Here's another example, a getter that returns the address of a private data item. The item happens to be an int for simplicity. A large array of items would be a more practical case (a zero-copy getter).
#include <iostream>
using namespace std;
class X {
public:
void getter(const int *&data) const
{
data = &val;
}
private:
int val = 5;
};
main()
{
X obj;
const int *data;
obj.getter(data);
cout << data << endl;
cout << *data << endl;
}
I have a class with a 2D array of ints implemented as an int**. I implemented an accessor function to this 2D array as follows, returning a const int** to prevent the user from being able to edit it:
const int** Class::Access() const
{
return pp_array;
}
But I got the compilation error "invalid conversion from int** to const int**". Why is a promotion to const not allowed here? How can I give the user access to the information without editing rights?
Greyson is correct that you'll want to use const int* const*, but didn't explain why your original version failed.
Here is a demonstration of why int** is incompatible with const int**:
const int ci = 0;
const int* pci = &ci;
int* pi;
int** ppi = π
const int** ppci = ppi; // this line is the lynchpin
*ppci = pci;
*pi = 1; // modifies ci!
I was mistaken about the constness of the method being the reason for the error. As Ben points out, the const-ness of the method is irrelavent, since that applies only to the value of the exterior pointer [to pointers to ints], which can be copied to a mutable version trivially.
In order to protect the data (which is your preferred outcome) you should make both the ints and the pointers to ints constant:
int const * const * Class::Access() const
{
return pp_array;
}
Will work.
If you prefer to have the const in front you can also write the declaration like so:
const int * const * Class::Access() const;
but since the second const applies to the pointers, it must be placed to the right (like the const which applies to the method) of the asterisk.
From my understanding, const modifiers should be read from right to left. From that, I get that:
const char*
is a pointer whose char elements can't be modified, but the pointer itself can, and
char const*
is a constant pointer to mutable chars.
But I get the following errors for the following code:
const char* x = new char[20];
x = new char[30]; //this works, as expected
x[0] = 'a'; //gives an error as expected
char const* y = new char[20];
y = new char[20]; //this works, although the pointer should be const (right?)
y[0] = 'a'; //this doesn't although I expect it to work
So... which one is it? Is my understanding or my compiler(VS 2005) wrong?
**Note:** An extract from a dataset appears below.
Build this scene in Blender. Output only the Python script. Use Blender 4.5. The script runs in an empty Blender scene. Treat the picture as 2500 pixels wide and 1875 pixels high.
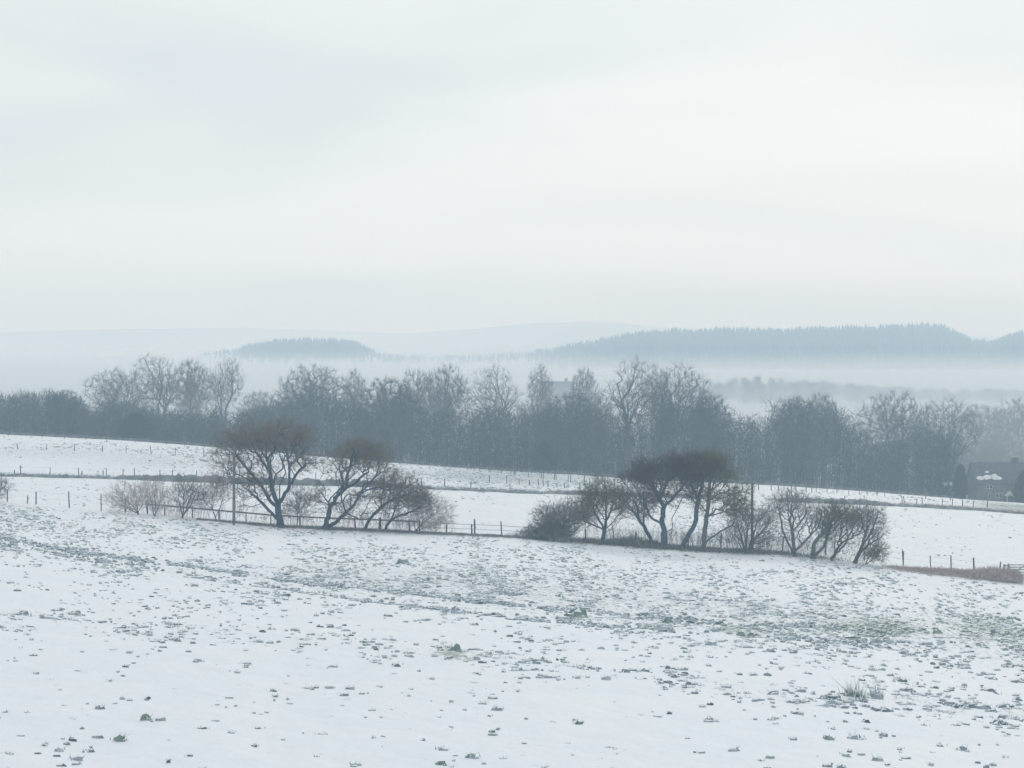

Actually, according to the standard, const modifies the element directly to its left. The use of const at the beginning of a declaration is just a convenient mental shortcut. So the following two statements are equivalent:
char const * pointerToConstantContent1;
const char * pointerToConstantContent2;
In order to ensure the pointer itself is not modified, const should be placed after the asterisk:
char * const constantPointerToMutableContent;
To protect both the pointer and the content to which it points, use two consts.
char const * const constantPointerToConstantContent;
I've personally adopted always putting the const after the portion I intend not to modify such that I maintain consistency even when the pointer is the part I wish to keep constant.
It works because both are same. May be you confused in this,
const char* // both are same
char const*
and
char* const // unmutable pointer to "char"
and
const char* const // unmutable pointer to "const char"
[To remember this, here is a simple rule, '*' affects its whole LHS first]
That is because the rule is:
RULE: const binds left, unless there is nothing on the left, then it binds right :)
so, look at these as:
(const --->> char)*
(char <<--- const)*
both same! oh, and --->> and <<--- are NOT operators, they just show what the const binds to.
(from 2 simple variable initialization question)
A really good rule of thumb regarding const:
Read Declarations Right-to-Left.
(see Vandevoorde/Josutiss "C++ Templates: The Complete Guide")
E.g.:
int const x; // x is a constant int
const int x; // x is an int which is const
// easy. the rule becomes really useful in the following:
int const * const p; // p is const-pointer to const-int
int const &p; // p is a reference to const-int
int * const * p; // p is a pointer to const-pointer to int.
Ever since I follow this rule-of-thumb, I never misinterpreted such declarations again.
(: sisab retcarahc-rep a no ton ,sisab nekot-rep a no tfel-ot-thgir naem I hguohT :tidE
Here is how I always try to interpret:
char *p
|_____ start from the asterisk. The above declaration is read as: "content of `p` is a `char`".
char * const p
|_____ again start from the asterisk. "content of constant (since we have the `const`
modifier in the front) `p` is a `char`".
char const *p
|_____ again start from the asterisk. "content of `p` is a constant `char`".
Hope it helps!
In both of your cases you're pointing to a constant char.
const char * x //(1) a variable pointer to a constant char
char const * x //(2) a variable pointer to a constant char
char * const x //(3) a constant pointer to a variable char
char const * const x //(4) a constant pointer to a constant char
char const * const * x //(5) a variable pointer to a constant pointer to a constant char
char const * const * const x //(6) can you guess this one?
By default, const applies to what is inmediately at is left, but it could apply to what is inmediately at its right if there's nothing preceeding it, as in (1).